Therefore, because I find that the arbitration provision in the Amended LLC Agreement represents an agreement that both arbitration and arbitrability shall be undertaken in the courts of Hawaii, this matter must be dismissed or stayed in favor of MNA's action currently pending in a court in that state.[29]

III. Personal Jurisdiction

Because I have found that the parties' arbitration provision divests this Court of subject matter jurisdiction over resolving issues of arbitrability, I need not make a determination on whether MNA is subject to personal jurisdiction at this time. However, for the sake of completeness, I note that, even requiring only a prima facie showing of personal jurisdiction and construing the record in the light most favorable to the Plaintiffs, as I would have to do at the motion-to-dismiss stage, [30]Plaintiffs would have a stiff grade to climb to make such a showing here.

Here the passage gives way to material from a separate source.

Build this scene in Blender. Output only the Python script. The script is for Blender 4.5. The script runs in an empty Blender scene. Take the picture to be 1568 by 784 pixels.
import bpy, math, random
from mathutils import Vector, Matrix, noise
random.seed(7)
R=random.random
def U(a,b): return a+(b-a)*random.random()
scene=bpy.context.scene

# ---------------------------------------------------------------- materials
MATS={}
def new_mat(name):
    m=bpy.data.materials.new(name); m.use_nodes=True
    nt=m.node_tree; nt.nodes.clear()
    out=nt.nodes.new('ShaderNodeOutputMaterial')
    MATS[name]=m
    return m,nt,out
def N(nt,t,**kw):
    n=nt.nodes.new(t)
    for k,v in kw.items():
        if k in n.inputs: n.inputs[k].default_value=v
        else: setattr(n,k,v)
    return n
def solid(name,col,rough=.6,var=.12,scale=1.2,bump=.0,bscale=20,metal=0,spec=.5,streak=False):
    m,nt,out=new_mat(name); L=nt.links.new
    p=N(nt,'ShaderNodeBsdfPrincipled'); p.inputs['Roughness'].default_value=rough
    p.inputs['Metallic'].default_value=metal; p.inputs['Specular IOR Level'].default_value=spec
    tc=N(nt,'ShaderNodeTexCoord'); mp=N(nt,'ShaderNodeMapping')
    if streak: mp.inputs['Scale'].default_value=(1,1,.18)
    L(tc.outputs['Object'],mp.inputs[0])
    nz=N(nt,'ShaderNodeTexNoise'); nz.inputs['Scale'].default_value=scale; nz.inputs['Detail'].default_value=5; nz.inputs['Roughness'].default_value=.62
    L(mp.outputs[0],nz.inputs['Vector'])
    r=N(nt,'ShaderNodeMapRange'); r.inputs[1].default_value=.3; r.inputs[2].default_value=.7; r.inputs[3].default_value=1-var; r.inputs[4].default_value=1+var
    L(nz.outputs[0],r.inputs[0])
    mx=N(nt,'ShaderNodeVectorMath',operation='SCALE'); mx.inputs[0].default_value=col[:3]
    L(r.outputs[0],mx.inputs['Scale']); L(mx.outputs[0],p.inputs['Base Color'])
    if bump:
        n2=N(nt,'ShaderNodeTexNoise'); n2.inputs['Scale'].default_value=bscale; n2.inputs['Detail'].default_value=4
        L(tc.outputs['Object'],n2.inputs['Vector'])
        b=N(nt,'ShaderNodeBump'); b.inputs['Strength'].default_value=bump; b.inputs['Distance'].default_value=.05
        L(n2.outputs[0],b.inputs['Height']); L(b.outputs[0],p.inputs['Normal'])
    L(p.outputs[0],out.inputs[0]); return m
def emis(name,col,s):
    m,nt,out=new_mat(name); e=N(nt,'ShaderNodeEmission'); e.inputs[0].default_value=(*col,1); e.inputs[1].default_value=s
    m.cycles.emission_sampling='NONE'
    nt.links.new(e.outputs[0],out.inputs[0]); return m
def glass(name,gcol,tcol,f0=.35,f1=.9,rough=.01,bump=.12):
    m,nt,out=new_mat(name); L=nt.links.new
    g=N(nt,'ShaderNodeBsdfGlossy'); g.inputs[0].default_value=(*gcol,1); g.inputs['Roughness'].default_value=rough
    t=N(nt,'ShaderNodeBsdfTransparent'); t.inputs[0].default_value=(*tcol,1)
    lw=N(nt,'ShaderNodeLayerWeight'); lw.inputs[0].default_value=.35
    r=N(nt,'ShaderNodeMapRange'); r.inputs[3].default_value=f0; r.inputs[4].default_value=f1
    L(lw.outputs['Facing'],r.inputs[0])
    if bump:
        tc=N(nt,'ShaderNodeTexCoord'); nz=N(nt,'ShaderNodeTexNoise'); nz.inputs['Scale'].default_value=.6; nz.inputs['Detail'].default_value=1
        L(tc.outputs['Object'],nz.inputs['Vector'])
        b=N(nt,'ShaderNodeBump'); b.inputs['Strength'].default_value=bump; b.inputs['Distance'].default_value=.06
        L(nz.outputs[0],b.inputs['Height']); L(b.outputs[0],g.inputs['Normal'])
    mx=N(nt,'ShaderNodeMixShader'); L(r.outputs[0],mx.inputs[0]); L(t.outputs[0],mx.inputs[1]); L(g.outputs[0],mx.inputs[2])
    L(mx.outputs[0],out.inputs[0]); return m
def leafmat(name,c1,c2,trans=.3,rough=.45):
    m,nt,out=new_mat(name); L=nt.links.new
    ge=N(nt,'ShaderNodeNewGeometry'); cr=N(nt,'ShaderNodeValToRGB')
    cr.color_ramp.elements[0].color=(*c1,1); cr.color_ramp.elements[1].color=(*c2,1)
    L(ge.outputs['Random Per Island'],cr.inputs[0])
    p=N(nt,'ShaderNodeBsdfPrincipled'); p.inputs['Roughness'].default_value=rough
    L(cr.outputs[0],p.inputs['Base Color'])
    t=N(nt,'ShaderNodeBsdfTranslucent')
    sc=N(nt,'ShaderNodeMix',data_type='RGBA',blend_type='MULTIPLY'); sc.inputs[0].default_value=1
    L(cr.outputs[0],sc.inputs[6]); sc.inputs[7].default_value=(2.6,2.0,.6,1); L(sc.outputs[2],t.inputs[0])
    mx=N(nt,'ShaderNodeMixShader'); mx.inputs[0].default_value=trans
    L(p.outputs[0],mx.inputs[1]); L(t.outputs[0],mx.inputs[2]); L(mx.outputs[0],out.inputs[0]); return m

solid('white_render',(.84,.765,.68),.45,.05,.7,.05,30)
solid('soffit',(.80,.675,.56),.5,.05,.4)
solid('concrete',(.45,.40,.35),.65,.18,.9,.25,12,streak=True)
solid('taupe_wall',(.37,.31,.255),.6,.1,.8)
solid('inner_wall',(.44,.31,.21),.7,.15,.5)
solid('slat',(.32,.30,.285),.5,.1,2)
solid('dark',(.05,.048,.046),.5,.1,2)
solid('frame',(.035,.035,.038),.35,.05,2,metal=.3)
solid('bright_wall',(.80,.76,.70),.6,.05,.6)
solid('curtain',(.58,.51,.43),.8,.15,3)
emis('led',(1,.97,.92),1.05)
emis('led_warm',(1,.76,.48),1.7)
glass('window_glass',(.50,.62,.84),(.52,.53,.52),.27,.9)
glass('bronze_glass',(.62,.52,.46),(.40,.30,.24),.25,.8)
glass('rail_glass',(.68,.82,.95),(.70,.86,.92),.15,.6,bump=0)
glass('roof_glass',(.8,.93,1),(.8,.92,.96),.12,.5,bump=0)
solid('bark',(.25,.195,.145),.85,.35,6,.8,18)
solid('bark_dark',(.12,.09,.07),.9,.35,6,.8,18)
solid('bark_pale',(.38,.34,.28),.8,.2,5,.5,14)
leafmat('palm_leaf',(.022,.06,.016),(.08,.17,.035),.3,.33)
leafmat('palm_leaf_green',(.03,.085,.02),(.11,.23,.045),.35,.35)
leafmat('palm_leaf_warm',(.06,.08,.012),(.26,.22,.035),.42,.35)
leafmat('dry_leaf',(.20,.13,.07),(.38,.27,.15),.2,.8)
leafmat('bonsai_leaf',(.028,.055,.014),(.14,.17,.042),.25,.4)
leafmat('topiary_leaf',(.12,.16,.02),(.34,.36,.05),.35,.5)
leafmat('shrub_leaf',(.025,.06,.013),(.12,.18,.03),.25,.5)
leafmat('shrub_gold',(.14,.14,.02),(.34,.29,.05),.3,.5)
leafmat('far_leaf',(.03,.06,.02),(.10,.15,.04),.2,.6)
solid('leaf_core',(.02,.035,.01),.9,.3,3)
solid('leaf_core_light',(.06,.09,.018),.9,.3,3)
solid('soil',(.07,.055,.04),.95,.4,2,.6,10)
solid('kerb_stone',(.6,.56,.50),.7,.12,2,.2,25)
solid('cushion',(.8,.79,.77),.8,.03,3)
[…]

The personal jurisdiction analysis has two prongs-first, whether this Court has statutory authority to exercise jurisdiction over the nonresident defendant, and second, whether the exercise of jurisdiction over the nonresident defendant complies with Due Process Clause of the Fourteenth Amendment.[31] Plaintiffs posit that this Court has proper statutory jurisdiction over MNA under both 6 Del. C. § 18-109(a) and 10 Del. C. § 3104(c)(1). Section 18-109(a), also known as the LLC Act's implied consent statute, does not apply, however, as MNA is neither a named nor de facto manager of Kahuku Holdings.[32] Thus, statutory authority for personal jurisdiction, if it exists, must be found in § 3104(c)(1), the transacting-business arm of Delaware's Long Arm Statute. Previous decisions of this Court, however, cast doubt that MNA's role as a joint venturer with a small, minority interest in a Delaware LLC would constitute transacting business under § 3104(c)(1).[33]

Even if MNA's actions satisfy the Long Arm Statute, I would have difficulty finding that the exercise of personal jurisdiction under these circumstances complies with the Due Process Clause of the Fourteenth Amendment-i.e., that MNA "engaged in sufficient 'minimum contacts' with Delaware" such that requiring MNA litigate arbitrability in this Court is "consistent with the traditional notions of fair play and justice."[34] Minimum contacts are contacts with Delaware such that MNA "should reasonably anticipate being haled into court there."[35] Even if minimum contacts are present, our jurisprudence would additionally require me to engage in a separate and subsequent inquiry to determine whether exercising jurisdiction over MNA would be fair and just, by a standard of reasonableness, in light of all circumstances.[36] While MNA helped co-found a Delaware LLC as well as negotiated and executed the Amended LLC Agreement, it did so only as a small, minority member with no voting rights, and further specifically contracted for an arbitration provision that both adopted arbitral rules that set disputes over arbitrability in a Hawaiian court and expressly named Hawaii as the venue for settling disputes over arbitrability. Under these circumstances, it seems unlikely that MNA should have reasonably foreseen being haled into a Delaware court six time zones to the east to litigate the arbitrability of the parties' current dispute, or that such an exercise of personal jurisdiction would be constitutionally reasonable.

IV. Conclusion

Since I find that the parties agreed to litigate arbitrability in Hawaii, the Plaintiffs' Motion for a Preliminary Injunction is DENIED. The parties shall confer and inform me whether it is appropriate that I dismiss this action, or enter a stay pending a ruling on arbitrability from the Second Circuit Court of the State of Hawaii. To the extent the foregoing requires an Order to take effect, IT IS SO ORDERED.